Intentó forzar su regreso criticando la política proalemana del régimen durante parte de la guerra
Entre 1941, tras su conversión en titular de los derechos sucesorios, y hasta 1948, tras su primera entrevista personal con Franco a bordo del yate Azor en la costa cantábrica, las relaciones de don Juan con el caudillo atravesaron diversas coyunturas presididas todas por la progresiva confrontación entre sus respectivas políticas, al compás del despliegue de la II Guerra Mundial hasta 1945 y del inicio de la guerra fría desde esa fecha. A pesar de que Franco aconsejó a don Juan que perseverara en la espera pasiva de su padre respecto al futuro de la restauración monárquica en España, el pretendiente intentó forzar la situación en varios momentos con el pretexto de que el régimen de “interinidad” no ofrecía estabilidad institucional y de que su política exterior proalemana durante la primera fase de la guerra le hacía incompatible con el nuevo orden mundial tras la derrota del Eje. Pero ni siquiera la declaración de “ruptura” con el régimen del manifiesto de Lausana en 1945 hizo mella en la actitud franquista.
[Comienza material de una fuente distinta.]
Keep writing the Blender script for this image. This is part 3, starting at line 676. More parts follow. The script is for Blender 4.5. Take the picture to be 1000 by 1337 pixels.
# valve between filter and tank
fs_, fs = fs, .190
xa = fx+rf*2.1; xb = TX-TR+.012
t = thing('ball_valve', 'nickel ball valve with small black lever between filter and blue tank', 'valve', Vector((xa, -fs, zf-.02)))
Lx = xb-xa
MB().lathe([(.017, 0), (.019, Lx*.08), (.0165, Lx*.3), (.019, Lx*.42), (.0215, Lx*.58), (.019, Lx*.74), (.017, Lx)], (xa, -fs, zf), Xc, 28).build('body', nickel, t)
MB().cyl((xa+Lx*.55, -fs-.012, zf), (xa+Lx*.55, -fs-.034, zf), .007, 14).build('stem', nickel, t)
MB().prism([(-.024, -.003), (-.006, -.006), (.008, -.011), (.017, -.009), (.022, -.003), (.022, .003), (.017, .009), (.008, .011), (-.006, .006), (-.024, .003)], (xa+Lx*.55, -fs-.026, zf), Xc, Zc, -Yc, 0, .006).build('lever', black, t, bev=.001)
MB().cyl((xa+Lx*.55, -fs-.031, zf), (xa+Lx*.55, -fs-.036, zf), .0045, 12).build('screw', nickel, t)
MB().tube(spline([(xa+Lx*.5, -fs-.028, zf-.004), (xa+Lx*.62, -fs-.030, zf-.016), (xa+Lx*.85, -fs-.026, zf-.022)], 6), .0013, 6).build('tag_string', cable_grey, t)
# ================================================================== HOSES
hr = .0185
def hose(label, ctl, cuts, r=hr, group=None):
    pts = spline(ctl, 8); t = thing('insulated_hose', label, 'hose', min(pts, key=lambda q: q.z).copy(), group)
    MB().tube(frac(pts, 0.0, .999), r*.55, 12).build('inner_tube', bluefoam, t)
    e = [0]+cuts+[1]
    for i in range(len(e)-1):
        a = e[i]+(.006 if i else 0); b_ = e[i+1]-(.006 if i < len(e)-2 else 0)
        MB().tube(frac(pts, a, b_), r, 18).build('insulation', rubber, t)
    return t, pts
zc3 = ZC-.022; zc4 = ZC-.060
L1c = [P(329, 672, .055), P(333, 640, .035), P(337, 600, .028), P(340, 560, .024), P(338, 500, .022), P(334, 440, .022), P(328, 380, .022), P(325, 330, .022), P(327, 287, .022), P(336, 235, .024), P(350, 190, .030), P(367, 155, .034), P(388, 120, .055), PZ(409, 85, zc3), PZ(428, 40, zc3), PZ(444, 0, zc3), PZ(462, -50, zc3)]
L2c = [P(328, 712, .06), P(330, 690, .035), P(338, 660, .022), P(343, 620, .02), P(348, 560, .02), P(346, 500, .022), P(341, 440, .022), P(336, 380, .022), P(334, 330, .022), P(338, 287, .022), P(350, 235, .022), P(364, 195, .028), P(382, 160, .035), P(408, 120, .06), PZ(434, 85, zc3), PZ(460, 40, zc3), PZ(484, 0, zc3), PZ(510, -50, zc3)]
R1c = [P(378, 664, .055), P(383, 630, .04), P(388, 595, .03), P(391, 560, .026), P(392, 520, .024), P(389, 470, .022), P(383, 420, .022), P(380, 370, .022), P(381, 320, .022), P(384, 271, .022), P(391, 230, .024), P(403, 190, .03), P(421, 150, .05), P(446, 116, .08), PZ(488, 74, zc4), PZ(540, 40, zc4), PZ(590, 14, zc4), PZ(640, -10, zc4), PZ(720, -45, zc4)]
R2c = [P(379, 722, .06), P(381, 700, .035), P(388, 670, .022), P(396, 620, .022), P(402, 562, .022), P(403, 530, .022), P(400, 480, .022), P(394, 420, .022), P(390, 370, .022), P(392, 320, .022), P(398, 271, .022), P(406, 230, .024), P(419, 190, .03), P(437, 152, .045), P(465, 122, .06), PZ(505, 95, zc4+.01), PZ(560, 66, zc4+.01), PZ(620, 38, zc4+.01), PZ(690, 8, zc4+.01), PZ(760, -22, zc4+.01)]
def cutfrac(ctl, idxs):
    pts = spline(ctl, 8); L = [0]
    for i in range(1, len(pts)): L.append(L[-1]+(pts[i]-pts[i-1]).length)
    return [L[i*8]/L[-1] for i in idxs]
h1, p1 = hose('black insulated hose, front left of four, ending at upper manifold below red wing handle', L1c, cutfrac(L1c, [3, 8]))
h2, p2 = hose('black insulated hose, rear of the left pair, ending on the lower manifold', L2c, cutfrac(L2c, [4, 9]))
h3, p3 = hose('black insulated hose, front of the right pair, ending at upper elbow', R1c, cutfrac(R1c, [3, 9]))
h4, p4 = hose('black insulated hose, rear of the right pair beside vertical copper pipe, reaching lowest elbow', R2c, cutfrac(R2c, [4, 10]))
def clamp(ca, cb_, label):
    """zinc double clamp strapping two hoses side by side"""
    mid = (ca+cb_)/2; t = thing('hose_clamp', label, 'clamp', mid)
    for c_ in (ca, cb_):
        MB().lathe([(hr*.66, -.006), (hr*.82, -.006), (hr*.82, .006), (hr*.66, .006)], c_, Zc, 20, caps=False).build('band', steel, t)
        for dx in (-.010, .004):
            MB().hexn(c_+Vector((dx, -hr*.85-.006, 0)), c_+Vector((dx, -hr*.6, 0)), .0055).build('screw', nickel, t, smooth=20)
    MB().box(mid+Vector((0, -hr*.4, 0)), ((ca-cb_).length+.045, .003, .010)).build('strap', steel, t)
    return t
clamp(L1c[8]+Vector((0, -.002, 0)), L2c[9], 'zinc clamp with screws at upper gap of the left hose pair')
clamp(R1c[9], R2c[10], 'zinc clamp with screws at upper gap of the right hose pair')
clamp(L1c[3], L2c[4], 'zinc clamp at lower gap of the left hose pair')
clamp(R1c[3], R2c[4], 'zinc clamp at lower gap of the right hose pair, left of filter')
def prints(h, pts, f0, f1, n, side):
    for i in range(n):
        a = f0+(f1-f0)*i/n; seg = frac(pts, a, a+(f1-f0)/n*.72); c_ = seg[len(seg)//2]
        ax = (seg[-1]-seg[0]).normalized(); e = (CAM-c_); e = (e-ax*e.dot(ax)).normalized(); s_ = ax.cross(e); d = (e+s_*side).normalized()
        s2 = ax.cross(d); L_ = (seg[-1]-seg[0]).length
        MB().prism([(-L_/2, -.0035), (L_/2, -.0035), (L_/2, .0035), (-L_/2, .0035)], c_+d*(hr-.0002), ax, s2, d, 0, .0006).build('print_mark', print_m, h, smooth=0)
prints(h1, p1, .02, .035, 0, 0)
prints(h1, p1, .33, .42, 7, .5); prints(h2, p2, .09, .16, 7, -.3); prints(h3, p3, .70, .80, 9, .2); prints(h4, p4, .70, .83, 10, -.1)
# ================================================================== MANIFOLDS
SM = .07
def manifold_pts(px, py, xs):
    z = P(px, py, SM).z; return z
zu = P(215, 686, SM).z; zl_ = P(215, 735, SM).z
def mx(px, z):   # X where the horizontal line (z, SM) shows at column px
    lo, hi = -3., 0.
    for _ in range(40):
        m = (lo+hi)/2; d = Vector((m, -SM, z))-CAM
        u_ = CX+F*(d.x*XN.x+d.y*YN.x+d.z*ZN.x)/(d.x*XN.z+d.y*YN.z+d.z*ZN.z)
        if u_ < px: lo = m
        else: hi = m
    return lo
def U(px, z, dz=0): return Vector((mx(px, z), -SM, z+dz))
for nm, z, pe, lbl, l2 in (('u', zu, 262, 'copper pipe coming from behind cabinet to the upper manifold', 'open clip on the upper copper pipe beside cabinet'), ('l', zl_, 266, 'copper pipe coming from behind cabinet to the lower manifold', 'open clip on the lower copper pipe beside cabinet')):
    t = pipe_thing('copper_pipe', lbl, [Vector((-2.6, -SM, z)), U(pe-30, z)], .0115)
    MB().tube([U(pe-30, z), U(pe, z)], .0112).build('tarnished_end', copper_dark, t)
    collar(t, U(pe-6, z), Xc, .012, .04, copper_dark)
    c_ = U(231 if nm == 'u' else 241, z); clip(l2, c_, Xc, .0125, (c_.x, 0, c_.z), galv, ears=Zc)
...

Como sospechaban los líderes de las potencias democráticas occidentales, la alternativa monárquica estaba paralizada por su propia desunión entre “juanistas” intransigentes y colaboracionistas, una censura hábilmente explotada por Franco con reiteradas advertencias sobre el peligro de un regreso vengativo de los republicanos y mediante una política de concesiones aparentes (Ley de Cortes, Fuero de los Españoles, Ley de Sucesión). Además, las grandes democracias no tenían ninguna intención de propiciar la desestabilización de España ni querían arriesgarse a la reapertura de la guerra civil en ella por razones obvias. El interés geoestratégico de la península Ibérica para la defensa de Europa occidental, acentuado por las primeras disensiones entre la Unión Soviética y sus antiguos aliados contra el Eje, reforzaba esa política de “no intervención” y aceptación de la pervivencia del franquismo como mal menor e inevitable.
Desmoralizado, don Juan acertó a jugar una carta decisiva en su relación con Franco en 1948: negociar con él que su hijo y heredero, Juan Carlos, fuera educado en España para que no fuera un extraño en su propia patria. Franco aceptó la propuesta porque ya había descartado a don Juan como heredero y el control de la educación de un joven de apenas 10 años permitiría forzar a su padre a “que se resigne a que sea su hijo el que reine” en un futuro muy lejano. Y don Juan la propuso porque “no puedo privar a mi hijo de algo tan preciso para él, que es el Príncipe, como educarse en España”. Y ello aunque esa opción “me hubiera de costar a mí la Corona”, ya que “yo hago dinastía”. Fue un acuerdo de mínimos de alcance histórico crucial. Veinte años después, en el verano de 1968, Franco nombró a Juan Carlos “sucesor a título de rey”. Don Juan esperó casi otros 10 años, hasta estar ya formalmente convocadas las elecciones generales de junio de 1977, para ceder sus derechos dinásticos en quien ya era rey.
Enrique Moradiellos es catedrático de Historia Contemporánea de la Universidad de Extremadura.